Crees que vives en un país civilizado hasta que te enteras de que han quemado viva a una indigente, que un padre o una madre han asesinado a su hijo o que un hombre o una mujer han hecho lo propio con su pareja, que un varón de mediana edad muere de una paliza por llevar la bandera de España en unos tirantes o que a un veinteañero lo asesinan en una paliza grupal a las puertas de un pub. ¿Cómo se concilia la creencia de que vivimos en la civilización con estos hechos repugnantes que inundan los medios un día sí y otro también? 

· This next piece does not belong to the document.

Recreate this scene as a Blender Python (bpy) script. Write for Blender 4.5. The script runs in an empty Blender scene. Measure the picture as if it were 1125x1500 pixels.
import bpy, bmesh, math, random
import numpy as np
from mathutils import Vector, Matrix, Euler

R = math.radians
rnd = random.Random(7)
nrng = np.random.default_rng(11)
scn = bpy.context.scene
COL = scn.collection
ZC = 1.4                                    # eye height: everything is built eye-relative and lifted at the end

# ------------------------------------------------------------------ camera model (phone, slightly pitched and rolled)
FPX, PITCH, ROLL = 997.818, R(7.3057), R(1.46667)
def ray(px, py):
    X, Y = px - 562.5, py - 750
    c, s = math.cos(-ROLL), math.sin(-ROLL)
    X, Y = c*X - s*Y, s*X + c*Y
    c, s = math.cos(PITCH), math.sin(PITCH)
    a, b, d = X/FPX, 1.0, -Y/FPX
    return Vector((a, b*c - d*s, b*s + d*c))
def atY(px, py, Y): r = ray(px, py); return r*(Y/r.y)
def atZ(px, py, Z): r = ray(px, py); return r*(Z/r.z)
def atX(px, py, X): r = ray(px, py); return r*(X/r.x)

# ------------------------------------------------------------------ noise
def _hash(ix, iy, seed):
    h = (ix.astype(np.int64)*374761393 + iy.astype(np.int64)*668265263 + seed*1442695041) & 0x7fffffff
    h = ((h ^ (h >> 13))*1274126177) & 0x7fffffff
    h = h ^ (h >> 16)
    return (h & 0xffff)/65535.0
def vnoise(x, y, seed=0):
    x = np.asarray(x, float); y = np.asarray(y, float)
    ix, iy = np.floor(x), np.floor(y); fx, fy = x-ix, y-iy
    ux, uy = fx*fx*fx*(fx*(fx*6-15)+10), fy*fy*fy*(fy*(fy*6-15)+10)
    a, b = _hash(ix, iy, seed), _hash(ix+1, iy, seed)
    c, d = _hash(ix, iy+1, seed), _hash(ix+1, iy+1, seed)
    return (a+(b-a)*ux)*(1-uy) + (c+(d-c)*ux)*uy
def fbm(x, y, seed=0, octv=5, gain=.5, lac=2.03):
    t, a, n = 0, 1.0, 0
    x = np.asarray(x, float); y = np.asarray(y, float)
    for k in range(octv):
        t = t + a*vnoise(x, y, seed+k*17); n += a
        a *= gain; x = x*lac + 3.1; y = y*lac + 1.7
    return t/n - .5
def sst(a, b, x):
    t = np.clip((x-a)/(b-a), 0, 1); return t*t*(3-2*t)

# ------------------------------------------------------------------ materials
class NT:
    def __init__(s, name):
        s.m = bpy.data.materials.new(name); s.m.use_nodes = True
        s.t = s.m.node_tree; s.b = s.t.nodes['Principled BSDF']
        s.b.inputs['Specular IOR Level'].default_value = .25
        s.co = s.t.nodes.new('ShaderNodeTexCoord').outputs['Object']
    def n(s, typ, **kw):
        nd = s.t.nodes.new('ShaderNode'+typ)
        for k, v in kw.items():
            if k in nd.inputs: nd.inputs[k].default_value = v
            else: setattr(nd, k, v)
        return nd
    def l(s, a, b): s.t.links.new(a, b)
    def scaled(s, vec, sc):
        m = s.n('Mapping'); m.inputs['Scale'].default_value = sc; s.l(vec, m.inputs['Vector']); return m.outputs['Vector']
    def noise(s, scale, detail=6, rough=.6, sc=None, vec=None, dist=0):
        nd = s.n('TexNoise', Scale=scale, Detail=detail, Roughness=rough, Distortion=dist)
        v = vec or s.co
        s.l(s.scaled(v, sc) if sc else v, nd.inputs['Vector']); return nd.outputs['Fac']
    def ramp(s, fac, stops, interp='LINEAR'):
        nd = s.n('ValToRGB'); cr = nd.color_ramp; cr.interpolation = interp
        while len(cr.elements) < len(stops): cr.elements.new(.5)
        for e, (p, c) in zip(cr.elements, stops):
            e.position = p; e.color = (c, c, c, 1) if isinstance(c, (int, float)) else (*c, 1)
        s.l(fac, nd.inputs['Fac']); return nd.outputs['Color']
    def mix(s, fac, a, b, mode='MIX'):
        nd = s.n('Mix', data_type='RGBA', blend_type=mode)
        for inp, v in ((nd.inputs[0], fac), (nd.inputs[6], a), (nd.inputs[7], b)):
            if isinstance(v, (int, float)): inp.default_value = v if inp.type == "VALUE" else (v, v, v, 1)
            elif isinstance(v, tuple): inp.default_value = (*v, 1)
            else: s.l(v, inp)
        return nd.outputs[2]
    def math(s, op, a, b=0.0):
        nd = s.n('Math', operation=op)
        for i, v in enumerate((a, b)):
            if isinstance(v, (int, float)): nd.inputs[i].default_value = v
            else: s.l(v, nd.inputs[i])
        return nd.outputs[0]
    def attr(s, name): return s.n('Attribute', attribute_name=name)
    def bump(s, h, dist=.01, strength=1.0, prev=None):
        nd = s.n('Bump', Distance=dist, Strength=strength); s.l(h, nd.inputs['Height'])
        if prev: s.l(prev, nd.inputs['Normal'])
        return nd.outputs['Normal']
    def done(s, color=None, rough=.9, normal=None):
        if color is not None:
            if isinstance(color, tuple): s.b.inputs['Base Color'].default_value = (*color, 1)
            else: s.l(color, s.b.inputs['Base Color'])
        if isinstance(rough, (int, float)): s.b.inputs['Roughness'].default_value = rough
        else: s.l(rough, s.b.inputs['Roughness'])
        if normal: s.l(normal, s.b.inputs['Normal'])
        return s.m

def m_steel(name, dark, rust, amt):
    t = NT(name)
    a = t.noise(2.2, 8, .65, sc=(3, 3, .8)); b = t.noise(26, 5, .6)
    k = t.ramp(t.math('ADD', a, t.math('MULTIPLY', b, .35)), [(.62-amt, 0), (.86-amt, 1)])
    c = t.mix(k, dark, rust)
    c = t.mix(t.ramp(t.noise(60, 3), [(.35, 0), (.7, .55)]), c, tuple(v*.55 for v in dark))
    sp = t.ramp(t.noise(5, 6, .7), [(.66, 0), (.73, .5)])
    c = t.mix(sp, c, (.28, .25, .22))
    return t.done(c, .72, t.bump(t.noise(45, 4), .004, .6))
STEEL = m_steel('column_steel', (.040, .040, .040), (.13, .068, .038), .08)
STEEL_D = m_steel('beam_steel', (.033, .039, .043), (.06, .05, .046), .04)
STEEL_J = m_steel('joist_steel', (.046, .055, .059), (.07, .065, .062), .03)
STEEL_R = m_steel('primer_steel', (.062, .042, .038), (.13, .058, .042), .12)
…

El periodista Miguel Ángel Muñoz Rubio destacó estas palabras mías al publicar la entrevista que me hizo hace unos años: «Cuando veo que el mundo está corrupto pienso en mi hijo, que es la ingenuidad, una pequeña isla del bien». Y es cierto: pensar en mi hijo Francisco, un apacible e inocente niño con el síndrome de Down, me empuja a pensar que no todo está perdido, que la paz que transmiten algunas personas es suficiente para contrarrestar el odio de otras. Pero confieso que muchos días mi fe se tambalea, y tiemblo al recordar que también abundan las islas del mal en esta España en la que se ajusticia a inocentes por capricho. A algunos la diferencia les resulta un pecado que extirpar, sea porque uno es gordito o indigente, habla un idioma extranjero, es homosexual o tiene discapacidad intelectual. 

Nadie está a salvo, porque todos somos diferentes a los ojos de ciertos criminales que se arrogan el derecho de decidir quién puede vivir y quién no. 

La Policía ya tiene identificados a siete de los individuos que asesinaron al joven Samuel en La Coruña. No tardarán mucho en dar con ellos, aunque barrunto que esos homicidas tampoco tardarán en volver a las calles, dispuestos a cometer otra fechoría. 

Es hora de decirlo: la laxitud de la justicia con ciertos asesinos por el mero hecho de ser jóvenes fomenta la existencia de estas islas del mal.